Präsidentschaftskandidat appellierte in Berlin an die Eigenverantwortung der Gesellschaft. “Tendenz der selbstgewählten Ohnmacht.“

Berlin. Bürgerrechtler Joachim Gauck hat zum 20. Jahrestag der Deutschen Einheit mehr Anstrengungen zur Integration von Migranten und sozial Schwachen gefordert. Die „Abgehängten unserer Gesellschaft“ müssten die Eigenverantwortung wieder erlangen, sagte der frühere DDR-Bürgerrechtler und Bundespräsidentenkandidat am Sonnabend bei einer Feierstunde im Berliner Abgeordnetenhaus.

Das bedeute auch, „in den Problemzonen der Abgehängten Forderungen zu stellen", sagte er und fügte an: „Es schwächt die Schwachen, wenn wir nichts mehr von ihnen erwarten.“ Beispielsweise sollten Kinder aus Einwandererfamilien möglichst früh in Krippen und Kitas, um Deutsch zu lernen.
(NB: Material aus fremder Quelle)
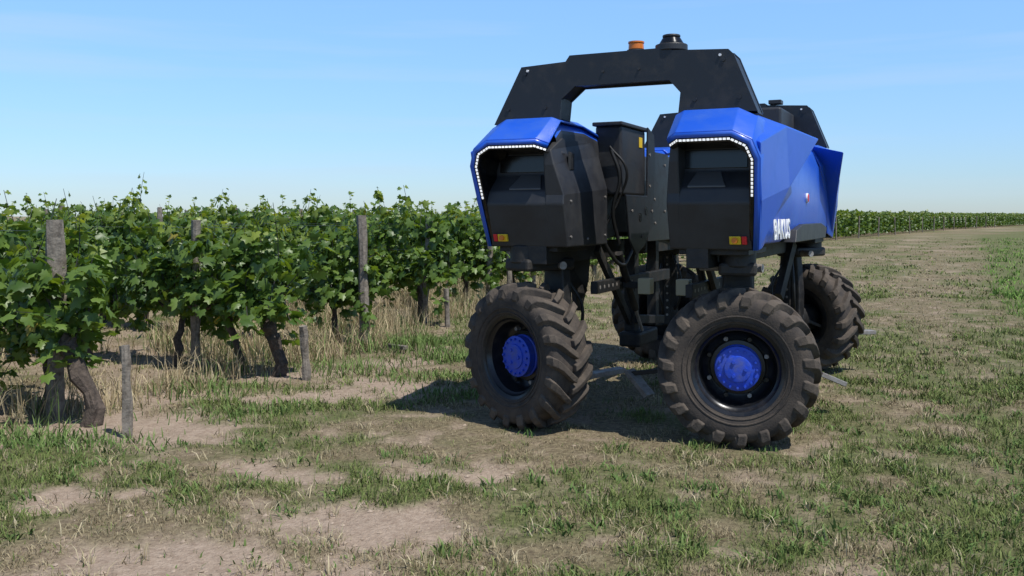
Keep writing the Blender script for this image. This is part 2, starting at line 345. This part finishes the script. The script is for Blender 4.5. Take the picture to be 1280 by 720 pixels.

Gauck sagte, es gebe „Tendenzen der selbst gewählten Ohnmacht in Teilen der Bevölkerung“. Der Staat müsse auch Forderungen an eingewanderte Familien stellen, die noch nach Jahren nicht Deutsch sprechen. Nicht selbst zur Disposition stellen dürfe sich der Staat, sagte Gauck und verwies auf die Problembeschreibungen der gestorbenen Berliner Jugendrichterin Kirsten Heisig und des Bezirksbürgermeisters von Berlin-Neukölln, Heinz Buschkowsky (SPD).

Gauck warnte zugleich davor, sich von Angst leiten zu lassen, und mahnte eine Politik der Verantwortung und der offenen Kommunikation an. „Nichts lässt Menschen mehr verkümmern als Verweigern von Verantwortung, als Verantwortungslosigkeit“, sagte der erste Leiter der Stasi-Unterlagenbehörde. Er verband damit die heutigen Probleme mit den Ereignissen von 1989 und 1990. „Ohnmacht kommt nicht nur von Diktatoren, Ohnmacht kommt auch von innen.“

Der Tag der deutschen Einheit sei für ihn ein politische Erntedanktag, sagte Gauck, der im Juni bei der Wahl zum Bundespräsidenten als Kandidat von SPD und Grünen gegen Christian Wulff unterlegen war.

Das Landesparlament und der Senat erinnerten in der Feierstunde gemeinsam an die Wiedervereinigung der Stadt vor 20 Jahren. Daran nahmen auch Botschafter und Gesandte der USA, Frankreichs, Großbritanniens und Russlands teil. Im Publikum saßen auch die drei letzten alliierten Stadtkommandanten von West-Berlin, François Cann (Frankreich), Raymond Haddock (USA) und Robert Corbett (Großbritannien). Parlamentspräsident Walter Momper (SPD) sagte, Berlin habe sich in den vergangenen 20 Jahren zu einem internationalen Anziehungspunkt entwickelt. „Das Leuchtfeuer der Freiheit ist nicht erloschen.“

Der Regierende Bürgermeister Klaus Wowereit (SPD) erinnerte an die Aufbauleistung, die die Berliner seit 1990 vollbracht hätten. „Die Welt staunt über diese Stadt.“ Anwesend waren auch die Altbundespräsidenten Walter Scheel und Richard von Weizsäcker, der auch Regierender Bürgermeister West- Berlins gewesen war. Neben ihm saßen seine Vorgänger und Nachfolger im Bürgermeisteramt, Eberhard Diepgen, Klaus Schütz und Dietrich Stobbe. Auch die Witwe des letzten Ost-Berliner Oberbürgermeisters Tino Schwierzina, Brigitte, der DDR-Kosmonaut Siegmund Jähn und der Liedermacher Wolf Biermann waren gekommen.